▶ **BRIEF**
Scan the material that follows. Copy every line containing the word "False".

▶ **DATA SHOWN**
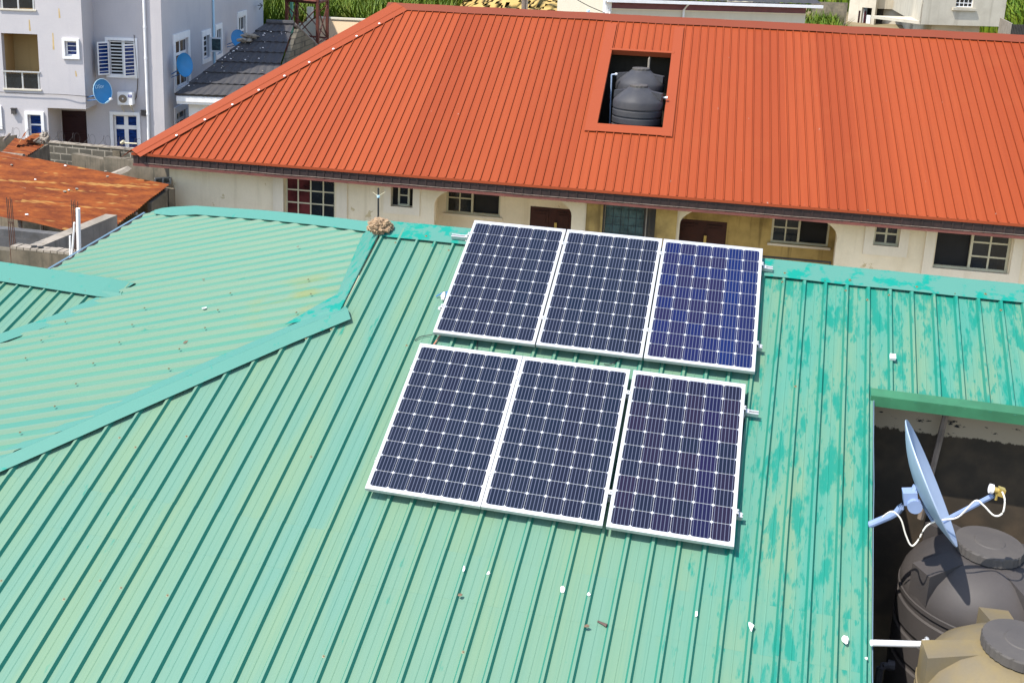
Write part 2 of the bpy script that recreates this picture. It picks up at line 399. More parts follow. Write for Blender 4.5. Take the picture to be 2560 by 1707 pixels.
def ribs(u0, u1, ph, per=.2, h=.031, base=.054, top=.022, crease=True):
    """cross section (u, height, kind of the strip that follows) of a box-rib sheet"""
    out = [(u0, 0, 0)]; k = floor((u0 - ph) / per) - 1
    while ph + k * per < u1 + per:
        c = ph + k * per; sl = (base - top) / 2
        for (x, hh, kd) in ((c - base / 2, 0, 1), (c - top / 2, h, 2), (c + top / 2, h, 1), (c + base / 2, 0, 0)) + (((c + per * .46, .0, 0), (c + per * .46 + .006, .0025, 0), (c + per * .46 + .012, 0, 0)) if crease else ()):
            if u0 < x < u1: out.append((x, hh, kd))
        k += 1
    out.append((u1, 0, 0)); return out
# ================================================================== GREEN ROOF HOUSE
YR, TANF = 10.745, .5123                         # ridge line and pitch of the main slope
ZR = 6.139
NF = V((0, -TANF, 1)).normalized(); UPF = V((0, 1, TANF)).normalized()
def zF(y): return ZR + TANF * (y - YR)
SK = .04                                          # the sheets run slightly out of square
def PF(u, y, h=0.0): return V((u + SK * (y - YR), y, zF(y))) + NF * h
def onF(px, py, h=0.0): return hit(px, py, NF, V((0, YR, ZR)) + NF * h)
KX, KY = -3.70, 9.53
KZ = zF(KY)
house = thing('green_roof_house', 'house under faded green ribbed metal roof slopes carrying the six solar panels', 'house', (-1.5, 8.5, 0))
def hipY(u):  # on the front hip
    s = .83; return (KY + s * (u - SK * YR - KX)) / (1 - s * SK)
mb = MB(); UV_V = 1.372
def f_strip(us, ytop, ybot):
    for (a, ha, ka), (b, hb, kb) in zip(us, us[1:]):
        ta, tb = ytop(a), ytop(b); ba, bb = ybot(a), ybot(b)
        n = 3
        for k in range(n):
            p = [k / n, (k + 1) / n]
            ya0, ya1 = ta + (ba - ta) * p[0], ta + (ba - ta) * p[1]; yb0, yb1 = tb + (bb - tb) * p[0], tb + (bb - tb) * p[1]
            pts = [PF(a, ya1, ha), PF(b, yb1, hb), PF(b, yb0, hb), PF(a, ya0, ha)]
            mb.face(pts, 1 if ka == 1 else 0, [(a, (YR - ya1) * 1.124), (b, (YR - yb1) * 1.124), (b, (YR - yb0) * 1.124), (a, (YR - ya0) * 1.124)])
PH = .733 - .010
f_strip(ribs(KX - .0, UV_V, PH), lambda u: YR, lambda u: 3.6)
f_strip(ribs(UV_V, 6.5, PH), lambda u: YR, lambda u: 9.30)
f_strip(ribs(-8.2, KX, PH), lambda u: hipY(u) + .05, lambda u: 3.6)
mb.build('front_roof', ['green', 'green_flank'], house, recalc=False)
# lap joints: short overlapping sheet ends across the slope
mb = MB()
for y in (9.45, 7.05): 
    for (a, ha, ka), (b, hb, kb) in zip(ribs(KX + .02 if y > KY - .1 else -6.0 if y < 8 else KX, UV_V - .01, PH), ribs(KX + .02 if y > KY - .1 else -6.0 if y < 8 else KX, UV_V - .01, PH)[1:]):
        if y > 9: continue
        if (PF(a, y).x < KX) and y > hipY(a) - .1: continue
        mb.face([PF(a, y - .004, ha + .0006), PF(b, y - .004, hb + .0006), PF(b, y + .35, hb + .0035), PF(a, y + .35, ha + .0035)], 1 if ka == 1 else 0,
                [(a, (YR - y) * 1.124 + .3), (b, (YR - y) * 1.124 + .3), (b, (YR - y) * 1.124 - .05), (a, (YR - y) * 1.124 - .05)])
mb.build('sheet_lap', ['green', 'green_flank'], house, recalc=False)
# ridge cap
def fold(mb, line, wf, wb, nf, nb, th=.004, mat=0, segs=1):
    """folded capping along a polyline: wf / wb = vectors of the two wings per point"""
    for (p, a, b), (q, c, d) in zip(line, line[1:]):
        p, q = V(p), V(q)
        mb.prism([p, q, q + V(c), p + V(a)], nf * th, mat)
        mb.prism([p, p + V(b), q + V(d), q], nb * th, mat)
def wob(x, a=.006): return a * noise.noise(V((x * 1.3, 3.1, 0))) + a * .6 * noise.noise(V((x * 4.1, 9.7, 0)))
mb = MB(); ln = []
NB_ = V((0, TANF, 1)).normalized()
x = KX - .03
while x < 6.6:
    p = V((x, YR + .01, ZR + .040 + wob(x)))
    ln.append((p, V((0, -.225, -.225 * TANF - .002 + wob(x + 9, .006))), V((0, .22, -.22 * TANF)))); x += .25
fold(mb, ln, 0, 0, NF, NB_)
mb.build('ridge_cap', 'flash_worn', house)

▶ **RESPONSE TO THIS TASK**
mb.build('front_roof', ['green', 'green_flank'], house, recalc=False)
mb.build('sheet_lap', ['green', 'green_flank'], house, recalc=False)